Today customers are interacting with us across various channels and devices. Web, mobile, tablet applications, live chat, email, and social media are a few of these sources. Because of the interactions from the many sources, a customer journey is incredibly dynamic and complex. At the same time, this end-to-end customer experience is astonishingly relevant in terms of business value. In a world where companies match product offerings and prices, customer experience can be the valuable differentiator between you and your competitor.
One of the most effective ways to understand the end-to-end customer experience is a qualitative research methodology called a diary study.
In diary studies, you recruit customers to provide information about their experience completing a key activity with your organization over a long period using a diary-style format. The participant will report each interaction with your organization as they complete the tasks and share those details about your experience with you.

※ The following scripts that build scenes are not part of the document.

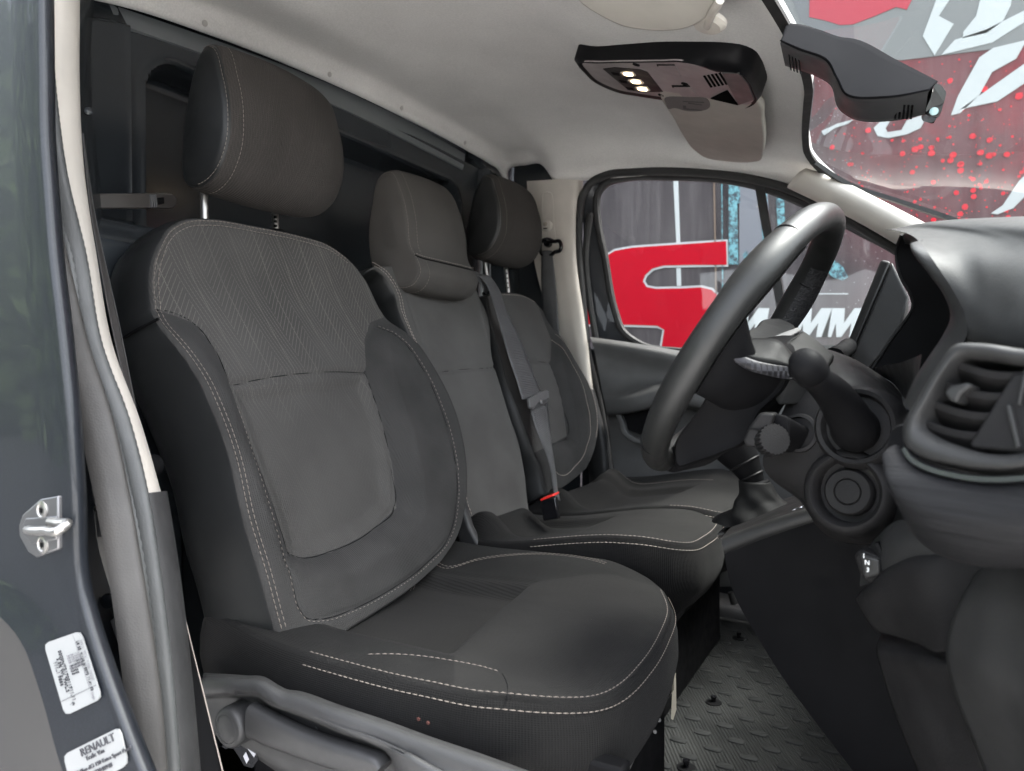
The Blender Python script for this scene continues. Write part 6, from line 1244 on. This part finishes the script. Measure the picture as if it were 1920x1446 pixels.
for u, v, tx_, sz, m_ in ((.13, .28, '111..1 9886', .0052, INK), (.23, .25, '2 5% WL 7WL.2', .0050, INK), (.32, .16, '0000NT2170011711.11', .0052, INK), (.50, .26, '3085 kg', .0044, INK2), (.50, .40, '5035', .0052, INK), (.60, .26, '5030 kg', .0044, INK2), (.60, .40, '5035', .0052, INK), (.69, .26, '1565 kg', .0044, INK2), (.69, .36, '565', .0052, INK), (.77, .26, '1560 kg', .0044, INK2), (.77, .36, '535', .0052, INK), (.84, .12, 'LB 2E  Y.110 N 0072 11.41 02', .0040, INK), (.93, .12, '303 2  Y4 2  T 42L T30.01', .0038, INK2)):
    text_part(tx_, 'printed_line', m_, s1, bil(q1, u, v, .0006), ex, ey, sz*.95)
MB().slab([bil(q1, u, v, .0005) for u, v in ((.01, .805), (.99, .795), (.99, .801), (.01, .811))], tuple(-n1*.0003)).build('printed_rule', INK, s1)
MB().slab([bil(q1, u, v, .0005) for u, v in ((.80, .02), (.805, .02), (.805, .80), (.80, .80))], tuple(-n1*.0003)).build('printed_rule', INK2, s1)
for f in (0, .0): MB().slab([bil(q1, u, v, .0006) for u, v in ((.22, .90), (.30, .875), (.345, .90), (.30, .925), (.27, .915), (.31, .90), (.27, .885))], tuple(-n1*.0003)).build('printed_emblem', INK, s1)
text_part('9987', 'printed_line', INK2, s1, bil(q1, .80, .86, .0006), ex, ey, .0035)
s2_, q2, n1 = sticker('name_sticker', 'white sticker printed RENAULT, lower of two on the near painted pillar', [(122, 1414), (227, 1362), (243, 1432), (142, 1490)])
ex, ey = unit(q2[1]-q2[0]), -unit(np.cross(n1, q2[1]-q2[0])); ey = ey if ey[2] > 0 else -ey
for u, v, tx_, sz in ((.30, .25, 'RENAULT', .0098), (.36, .40, 'Trafic Van', .0056), (.06, .60, 'LL30 Blue dCi 150 Extra Sport Panel', .0050), (.10, .78, 'VF1FL000172048948', .0054)):
    text_part(tx_, 'printed_line', INK, s2_, bil(q2, u, v, .0006), ex, ey, sz)
s3 = thing('faded_sticker', 'faded grey sticker half hidden in the channel behind the rubber door seal', 'label', tuple(aY(225, 1230, .45)))
MB().slab(yp('207,1164 232,1146 250,1260 247,1280 236,1250', .447), (0, .001, 0)).build('paper', flat('faded_paper', (.10, .10, .10), .7), s3)
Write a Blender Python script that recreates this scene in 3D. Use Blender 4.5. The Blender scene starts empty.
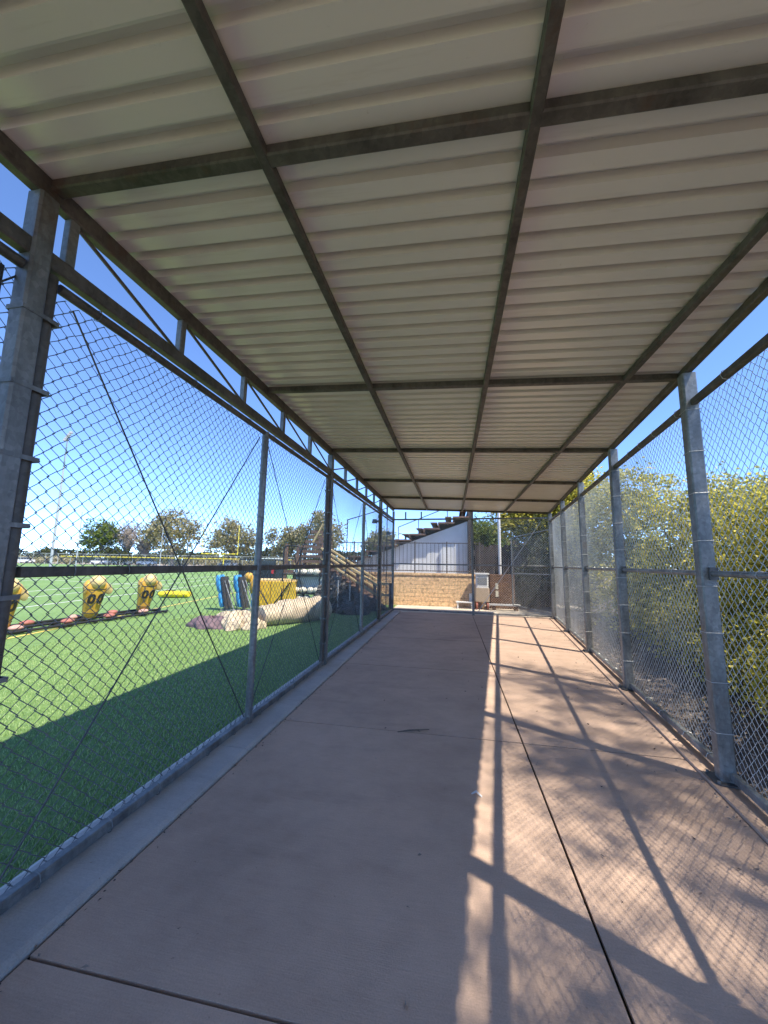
import bpy, math, random
import numpy as np
from mathutils import Vector, Matrix, noise as mnoise

random.seed(7)
rng = np.random.default_rng(7)
S = bpy.context.scene
COL = S.collection

# ------------------------------------------------------------------ camera
cam_data = bpy.data.cameras.new('camera')
cam = bpy.data.objects.new('camera', cam_data)
COL.objects.link(cam)
cam_data.sensor_fit = 'VERTICAL'
cam_data.sensor_height = 36.0
cam_data.lens = 13.105
cam_data.clip_start = 0.05
cam_data.clip_end = 2000
R_ = Vector((0.98376671, 0.1786874, 0.01654915))
U_ = Vector((0.00803427, -0.1359846, 0.99067837))
F_ = Vector((-0.17927217, 0.97446344, 0.13521275))
cam.matrix_world = Matrix(((R_.x, U_.x, -F_.x, 0), (R_.y, U_.y, -F_.y, 0), (R_.z, U_.z, -F_.z, 1.58), (0, 0, 0, 1)))
S.camera = cam

# ------------------------------------------------------------------ light
SUN = Vector((0.522, -0.303, 1.0)).normalized()
world = bpy.data.worlds.new('World')
S.world = world
world.use_nodes = True
wn = world.node_tree.nodes
bg = wn['Background']
sky = wn.new('ShaderNodeTexSky')
sky.sky_type = 'NISHITA'
sky.sun_disc = False
sky.sun_elevation = math.asin(SUN.z)
sky.sun_rotation = math.atan2(SUN.x, SUN.y)
sky.air_density = 0.55
sky.dust_density = 0.0
sky.ozone_density = 6.5
sky.altitude = 3500
world.node_tree.links.new(sky.outputs[0], bg.inputs[0])
bg.inputs[1].default_value = 0.15
sl = bpy.data.lights.new('sun', 'SUN')
sl.energy = 2.05
sl.angle = math.radians(0.53)
sl.color = (1.0, 0.92, 0.79)
sun = bpy.data.objects.new('sun', sl)
sun.rotation_euler = (-SUN).to_track_quat('-Z', 'Y').to_euler()
sun.location = (8, -5, 16)
COL.objects.link(sun)
vs = S.view_settings
vs.view_transform = 'Standard'
vs.look = 'None'
vs.gamma = 1.0
vs.use_curve_mapping = False
vs.exposure = 2.08
S.cycles.max_bounces = 8
S.cycles.diffuse_bounces = 5

# ------------------------------------------------------------------ materials
def new_mat(name):
    m = bpy.data.materials.new(name)
    m.use_nodes = True
    nt = m.node_tree
    return m, nt, nt.nodes['Principled BSDF']

def ramp(nt, fac, stops):
    r = nt.nodes.new('ShaderNodeValToRGB')
    els = r.color_ramp.elements
    while len(els) < len(stops):
        els.new(0.5)
    for e, (p, c) in zip(els, stops):
        e.position = p
        e.color = (*c, 1)
    nt.links.new(fac, r.inputs[0])
    return r.outputs[0]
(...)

There are five main steps to conducting a diary study like this.
- Planning and preparation:
For the activity, you want to study, write out your research questions, write up detailed instruction and resources materials to help your participants understand what type of data you need and how to report this data to you. Recruit participants from your user audience who intend to conduct this type of activity and ask them to share their experiences along their way.
- Pre-study brief:
Schedule a short kickoff call with your participants to help them understand expectations of them, what type of data you need them to report.
- Logging period :
Select a designated period for participants to report these interactions to you, also monitor these insights as they come in, and ask for clarification questions to fully understand the context of their experience.
- Post-study interview :
Schedule a time with these participants to discuss their experience as a whole and ask any final questions you may have.
- Analyze the findings:
Look for points of friction in the customer journey. Find opportunities to improve the complete customer experience by addressing key points of friction that you observed with these participants as they completed these activities.
- Goals:
Aim for precise data from frequent, real-time research records.
Participant records their experience as and when it happens rather than recalling it later. Data and time reflect a natural experience. Missing or forgetting the feelings or activities is negated and overlooking their interpretation though behavior impact is reduced. The decision-making may have a small impact. By understanding every interaction that will affect their decisions can place their right choice in context. This allows deeper analysis for researchers and missing activities that are be found.
- The realistic result from recedings in a natural environment:
Knowing why and where the activities are carried out will give an authentic picture of operations. Recording taken in the lab or sterile environment will allow the customer to focus on the project as you record. But missing the realistic approach of interaction with the environment, usually encountered by the user in the real world.
- Observe changes over time
Participant behavior when monitored for a longer period, provides more insights. Avoid working on snapshots for some time frame and consider a larger period. Studies with longer duration give insights about change in behavior, action, patterns, interest, and opinion about their product after extended use.
Observations like dissipated user engagement, regular access, the familiar system, longevity of the product, or novelty are answered. This data is valuable as customers are accessing new features, with an updated version, it reveals the values to the upgraded version. This estimable information can be an advantage to the team as it may be uncounted, and upgrading with this feature will add more value.
Test the updated features for the cause and effects by considering the specific situation and their outcomes. It allows understanding the interactions that affect the product, use, and attractiveness and light on reactions over time.
- External influential factor:
An important area is to understand the influencer factors user’s actions and get accurate data from the users without long-term testing along with how the different situations affect their decisions skills.
Short recordings in regular intervals, uncover the information about the operation, actions, and feelings of the user for long period.
- Opinions with depth:
The prolonged participation of products will bring out the opinions over time that may be useful or worst. All the documentation enhances the product or motivates the UX designers to do better designs.
The outcome of diary studies is to understand the context and the problem staples.
- Collect insights about the user’s motivations and behavior or habits.
- Identify the pain points of the user.
- Define the most frequent user cases and the edges cases.
This methodology allows you to collect contextual information about the customer journey as it unfolds. You will be amazed at what kind of insights you’ll uncover by looking at your customer experience under this lens.
These details are used from soft-launching or beta testing to streamline, revamping and strengthen weaker products by giving a chance to developers to enhance the experience you deliver.
Diary studies are similar to mining gold, it provides you the opportunities to grow. By providing methods to deliver information from just 4-8 participants and 2-weeks to 2-months, the analysis, findings look into patterns and behavior of humans.
NutShell:
Conduct diary studies to understand the context of the problem space faced by the users. Information like users’ motivation to use the apps, their behavior, habits, and the pain points they face while using your app is collected in a diary format for a given time. Working on the most frequent use cases and the edge cases are the ultimate goal of diary studies.
To conduct studies divide longer-duration studies into a step-by-step process supported by a framework. The questions, guide for selecting the participants, and logging instruction to participants.
For successful diary studies, follow-up interviews are necessary, all the findings are to analyze the uncovered patterns during your earlier design phases.